%%

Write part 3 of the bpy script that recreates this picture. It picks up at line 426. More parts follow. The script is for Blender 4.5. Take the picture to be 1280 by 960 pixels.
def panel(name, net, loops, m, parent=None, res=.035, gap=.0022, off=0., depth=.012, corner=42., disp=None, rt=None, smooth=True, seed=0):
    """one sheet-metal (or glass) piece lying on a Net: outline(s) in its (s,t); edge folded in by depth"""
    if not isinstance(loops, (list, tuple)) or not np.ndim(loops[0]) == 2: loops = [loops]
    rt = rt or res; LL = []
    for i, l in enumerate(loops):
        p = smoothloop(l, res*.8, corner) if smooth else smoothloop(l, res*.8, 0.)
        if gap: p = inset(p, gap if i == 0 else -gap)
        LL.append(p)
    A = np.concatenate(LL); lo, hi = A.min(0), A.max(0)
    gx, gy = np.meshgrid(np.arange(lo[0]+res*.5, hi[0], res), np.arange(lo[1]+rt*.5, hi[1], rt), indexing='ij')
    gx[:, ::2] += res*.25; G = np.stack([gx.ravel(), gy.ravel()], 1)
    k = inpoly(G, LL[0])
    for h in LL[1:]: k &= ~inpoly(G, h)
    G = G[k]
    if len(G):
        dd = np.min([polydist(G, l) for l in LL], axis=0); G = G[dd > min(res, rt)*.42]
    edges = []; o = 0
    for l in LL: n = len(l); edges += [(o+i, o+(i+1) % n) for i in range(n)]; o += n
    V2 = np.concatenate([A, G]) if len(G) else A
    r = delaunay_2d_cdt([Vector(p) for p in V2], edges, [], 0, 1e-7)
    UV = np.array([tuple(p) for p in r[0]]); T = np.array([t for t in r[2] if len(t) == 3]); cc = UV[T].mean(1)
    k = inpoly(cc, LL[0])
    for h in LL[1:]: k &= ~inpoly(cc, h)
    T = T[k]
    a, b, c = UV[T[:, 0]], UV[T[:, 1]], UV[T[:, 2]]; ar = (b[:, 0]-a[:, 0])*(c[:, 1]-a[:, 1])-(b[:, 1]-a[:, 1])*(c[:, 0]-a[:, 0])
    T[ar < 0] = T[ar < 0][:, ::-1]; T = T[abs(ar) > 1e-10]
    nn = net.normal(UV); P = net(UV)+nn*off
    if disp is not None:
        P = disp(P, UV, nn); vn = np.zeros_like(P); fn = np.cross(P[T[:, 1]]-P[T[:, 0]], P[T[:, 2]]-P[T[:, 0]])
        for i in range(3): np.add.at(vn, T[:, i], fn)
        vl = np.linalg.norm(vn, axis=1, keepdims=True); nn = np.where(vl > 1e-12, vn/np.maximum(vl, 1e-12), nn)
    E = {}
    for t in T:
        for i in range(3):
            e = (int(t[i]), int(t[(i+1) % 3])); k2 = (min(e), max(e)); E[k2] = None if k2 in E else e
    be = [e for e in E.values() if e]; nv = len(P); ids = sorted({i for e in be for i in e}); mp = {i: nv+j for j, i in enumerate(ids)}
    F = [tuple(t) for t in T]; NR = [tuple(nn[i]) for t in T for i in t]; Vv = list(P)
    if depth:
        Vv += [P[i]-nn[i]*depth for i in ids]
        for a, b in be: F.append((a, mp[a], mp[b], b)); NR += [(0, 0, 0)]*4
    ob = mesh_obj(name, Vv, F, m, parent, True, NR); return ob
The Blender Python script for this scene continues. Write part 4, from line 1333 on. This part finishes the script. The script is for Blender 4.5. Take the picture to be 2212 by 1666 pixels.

%%

Restate every entry word for word.

◆ RESULT OF THE EXERCISE
Write part 3 of the bpy script that recreates this picture. It picks up at line 426. More parts follow. The script is for Blender 4.5. Take the picture to be 1280 by 960 pixels.
def panel(name, net, loops, m, parent=None, res=.035, gap=.0022, off=0., depth=.012, corner=42., disp=None, rt=None, smooth=True, seed=0):
    """one sheet-metal (or glass) piece lying on a Net: outline(s) in its (s,t); edge folded in by depth"""
    if not isinstance(loops, (list, tuple)) or not np.ndim(loops[0]) == 2: loops = [loops]
    rt = rt or res; LL = []
    for i, l in enumerate(loops):
        p = smoothloop(l, res*.8, corner) if smooth else smoothloop(l, res*.8, 0.)
        if gap: p = inset(p, gap if i == 0 else -gap)
        LL.append(p)
    A = np.concatenate(LL); lo, hi = A.min(0), A.max(0)
    gx, gy = np.meshgrid(np.arange(lo[0]+res*.5, hi[0], res), np.arange(lo[1]+rt*.5, hi[1], rt), indexing='ij')
    gx[:, ::2] += res*.25; G = np.stack([gx.ravel(), gy.ravel()], 1)
    k = inpoly(G, LL[0])
    for h in LL[1:]: k &= ~inpoly(G, h)
    G = G[k]
    if len(G):
        dd = np.min([polydist(G, l) for l in LL], axis=0); G = G[dd > min(res, rt)*.42]
    edges = []; o = 0
    for l in LL: n = len(l); edges += [(o+i, o+(i+1) % n) for i in range(n)]; o += n
    V2 = np.concatenate([A, G]) if len(G) else A
    r = delaunay_2d_cdt([Vector(p) for p in V2], edges, [], 0, 1e-7)
    UV = np.array([tuple(p) for p in r[0]]); T = np.array([t for t in r[2] if len(t) == 3]); cc = UV[T].mean(1)
    k = inpoly(cc, LL[0])
    for h in LL[1:]: k &= ~inpoly(cc, h)
    T = T[k]
    a, b, c = UV[T[:, 0]], UV[T[:, 1]], UV[T[:, 2]]; ar = (b[:, 0]-a[:, 0])*(c[:, 1]-a[:, 1])-(b[:, 1]-a[:, 1])*(c[:, 0]-a[:, 0])
    T[ar < 0] = T[ar < 0][:, ::-1]; T = T[abs(ar) > 1e-10]
    nn = net.normal(UV); P = net(UV)+nn*off
    if disp is not None:
        P = disp(P, UV, nn); vn = np.zeros_like(P); fn = np.cross(P[T[:, 1]]-P[T[:, 0]], P[T[:, 2]]-P[T[:, 0]])
        for i in range(3): np.add.at(vn, T[:, i], fn)
        vl = np.linalg.norm(vn, axis=1, keepdims=True); nn = np.where(vl > 1e-12, vn/np.maximum(vl, 1e-12), nn)
    E = {}
    for t in T:
        for i in range(3):
            e = (int(t[i]), int(t[(i+1) % 3])); k2 = (min(e), max(e)); E[k2] = None if k2 in E else e
    be = [e for e in E.values() if e]; nv = len(P); ids = sorted({i for e in be for i in e}); mp = {i: nv+j for j, i in enumerate(ids)}
    F = [tuple(t) for t in T]; NR = [tuple(nn[i]) for t in T for i in t]; Vv = list(P)
    if depth:
        Vv += [P[i]-nn[i]*depth for i in ids]
        for a, b in be: F.append((a, mp[a], mp[b], b)); NR += [(0, 0, 0)]*4
    ob = mesh_obj(name, Vv, F, m, parent, True, NR); return ob
The Blender Python script for this scene continues. Write part 4, from line 1333 on. This part finishes the script. The script is for Blender 4.5. Take the picture to be 2212 by 1666 pixels.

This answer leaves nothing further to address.